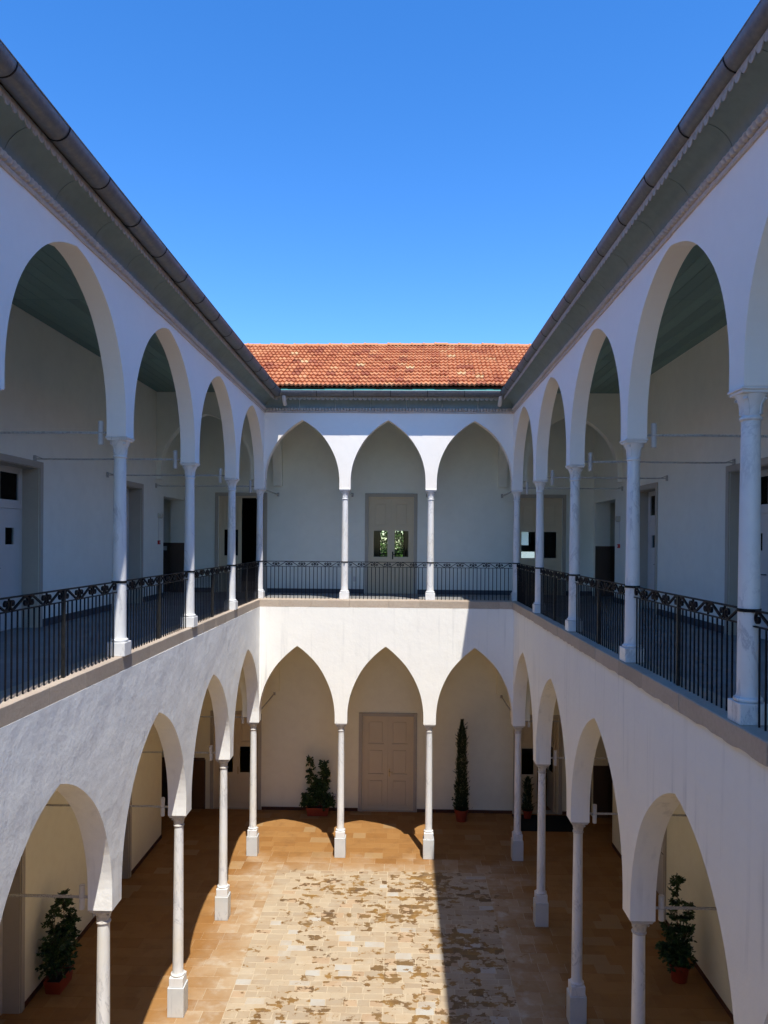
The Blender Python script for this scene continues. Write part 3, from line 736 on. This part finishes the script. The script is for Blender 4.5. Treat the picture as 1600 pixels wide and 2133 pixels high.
GU, GLo = 'slender white marble columns of the upper gallery', 'tall white marble columns of the ground floor arcade'
txt_u = {'l': ['upper gallery column at the far left corner, lit below the rail', 'upper left column next to the far corner one, with sunlit foot', 'upper left column between the two larger left railing panels', 'large upper left column nearest the camera, before the pale wall', 'upper left column nearest the viewer, beyond the left picture edge'],
         'r': ['upper gallery column at the far right corner, beside the door showing white flats', 'upper right column next to the far corner one, with a dark hooked vein', 'upper right column left of the red call point', 'upper right column standing before the narrow white door', 'largest upper right column, nearest the camera at the right picture edge']}
for s_, x, n in (('l', UXL, 5), ('r', UXR, 5)):
    for i in range(n): column(x, ucy(i)-(.07 if s_+str(i) == 'l4' else 0), ZL, CU, txt_u[s_][i], GU)
column(back_u[1], YB, ZL, CU, 'sunlit upper column left of the central double door, chipped plaster above it', GU)
column(back_u[2], YB, ZL, CU, 'sunlit upper column right of the central double door', GU)
txt_l = {'l': ['sunlit ground floor column at the far left corner of the court', 'sunlit ground floor left column next to the corner one', 'sunlit ground floor left column with its plinth at the bottom edge', 'largest ground floor left column, right of the trough plant, cut by the bottom edge', 'ground floor left column nearest the viewer, below the picture'],
         'r': ['shaded ground floor column at the far right corner of the court', 'shaded ground floor right column before the black doormat', 'shaded ground floor right column with a grey veined plinth at the bottom edge', 'largest ground floor right column, left of the potted ficus, cut by the bottom edge', 'ground floor right column nearest the viewer, below the picture']}
for s_, x, n in (('l', LXL, 4), ('r', LXR+.005, 4)):
    for i in range(n): column(x, lcy(i), 0, CL_, txt_l[s_][i], GLo)
column(back_l[1], LYB, 0, CL_, 'sunlit ground floor column between the trough plant and the brown double door', GLo)
column(back_l[2], LYB, 0, CL_, 'ground floor column between the brown double door and the potted cypress', GLo)
# ------------------------------------------------------------------ railings
def s_piece(L):
    mb = MB(); R0, cz = .054, 0; cx = L/2-.060; half = []
    for k in range(20):                                               # spiral from inside outwards to where the diagonal leaves
        q = k/19; a = math.radians(60+400*(1-q)); r = .010+(R0-.010)*q; half.append((cx-.0+r*math.cos(PI+a), cz-r*math.sin(PI+a)*1.0))
    left = [(-x, -z) for x, z in half]
    pts = left+half[::-1]
    # order: inside left -> outside left -> outside right -> inside right
    mb.tube([(x, 0, z) for x, z in pts], 0, flat=(.0075, .011, (0, 1, 0)))
    mb.lathe([(.001, -.018), (.014, -.012), (.019, 0), (.014, .012), (.001, .018)], 8, (cx, 0, 0)); mb.lathe([(.001, -.018), (.014, -.012), (.019, 0), (.014, .012), (.001, .018)], 8, (-cx, 0, 0))
    return mb.mesh('scroll', M['iron'])
def spindle(): 
    return MB().tube([(0, 0, -.055), (0, 0, .055)], .011, 6).mesh('spindle', M['iron'])
sp_me = spindle()
def railing(L, nb, npc, post):
    """panel in x from 0..L, base z=0 at the ledge"""
    t = thing('railing', '', 'railing'); top, low = .935, .80
    MB().cbox(0, L, -.013, .013, top-.016, top, .003).build('top_rail', M['iron'], t)
    MB().box(0, L, -.011, .011, low-.006, low+.006).build('lower_rail', M['iron'], t)
    bm_ = MB().tube([(0, 0, 0), (0, 0, low-.004)], .0088, 8).mesh('bar', M['iron'])
    d = L/(nb+1)
    for k in range(nb):
        if post and k == nb//2: continue
        link('bar', bm_, t, ((k+1)*d, 0, 0), (rnd.uniform(-.003, .003), rnd.uniform(-.004, .004), 0))
    if post: MB().cbox((nb//2+1)*d-.018, (nb//2+1)*d+.018, -.018, .018, 0, top-.010, .003).build('post', M['iron_grey'], t)
    segs = [(0, L, npc)] if not post else [(.01, (nb//2+1)*d-.02, npc//2), ((nb//2+1)*d+.02, L-.01, npc//2)]
    sm = {}
    for a, b, n in segs:
        w_ = (b-a)/n; me = sm.setdefault(round(w_, 4), None) or s_piece(w_); sm[round(w_, 4)] = me
        for k in range(n):
            o = link('scroll', me, t, (a+(k+.5)*w_, 0, (top+low)/2-.003)); o.rotation_euler = (0 if k % 2 else PI, 0, 0)
            if k: link('spindle', sp_me, t, (a+k*w_, 0, (top+low)/2-.003))
    return t
rl_b = railing(BP-.18, 19, 6, False); rl_s = railing(P-.18, 27, 8, True)
GR_ = 'black iron railing panels between the upper columns'
lb = ['black iron railing panel of the upper far gallery, left bay', 'black iron railing panel in front of the upper central double door', 'black iron railing panel of the upper far gallery, right bay']
for k in range(3):
    o = rl_b if k == 0 else copy_tree(rl_b); o.location = (back_u[k]+.09, YB, ZL); tag(o, lb[k], 'railing', GR_)
ls = {'l': ['black iron railing panel in the farthest bay of the left gallery', 'second farthest black iron railing panel of the left gallery', 'third railing panel of the left gallery from the far corner', 'nearest black iron railing panel at the left picture edge, scrolls clearly seen', 'black iron railing panel of the left gallery beyond the picture edge'],
      'r': ['black iron railing panel in the farthest bay of the right gallery', 'second farthest black iron railing panel of the right gallery', 'third railing panel of the right gallery from the far corner', 'large railing panel before the pale wall of the right gallery', 'black iron railing panel cut by the right picture edge']}
first = True
for s_, x in (('l', UXL), ('r', UXR)):
    for i in range(4 if s_ == 'l' else 5):
        o = rl_s if first else copy_tree(rl_s); first = False
        o.location = (x, ucy(i+1)+.09, ZL); o.rotation_euler = (0, 0, PI/2); tag(o, ls[s_][i], 'railing', GR_)
# iron collars that hold the rails to the shafts
col_me = MB().lathe([(.088, -.014), (.094, -.014), (.094, .014), (.088, .014)], 24, cap=False)
col_me.cbox(-.02, .02, -.125, -.09, -.012, .012, .002).cbox(-.02, .02, .09, .125, -.012, .012, .002)
col_me = col_me.mesh('collar', M['iron'], True)
for t in [o for o in list(C.objects) if o.get('group') == GU]:
    c = link('rail_collar', col_me, t, (0, 0, .925)); c.scale = (1, 1, 1)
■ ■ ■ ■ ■
## Direction
Identify the lines that hold the word "from". Copy every one of them.

## The reply
The Blender Python script for this scene continues. Write part 3, from line 736 on. This part finishes the script. The script is for Blender 4.5. Treat the picture as 1600 pixels wide and 2133 pixels high.
    for k in range(20):                                               # spiral from inside outwards to where the diagonal leaves
    """panel in x from 0..L, base z=0 at the ledge"""
ls = {'l': ['black iron railing panel in the farthest bay of the left gallery', 'second farthest black iron railing panel of the left gallery', 'third railing panel of the left gallery from the far corner', 'nearest black iron railing panel at the left picture edge, scrolls clearly seen', 'black iron railing panel of the left gallery beyond the picture edge'],
      'r': ['black iron railing panel in the farthest bay of the right gallery', 'second farthest black iron railing panel of the right gallery', 'third railing panel of the right gallery from the far corner', 'large railing panel before the pale wall of the right gallery', 'black iron railing panel cut by the right picture edge']}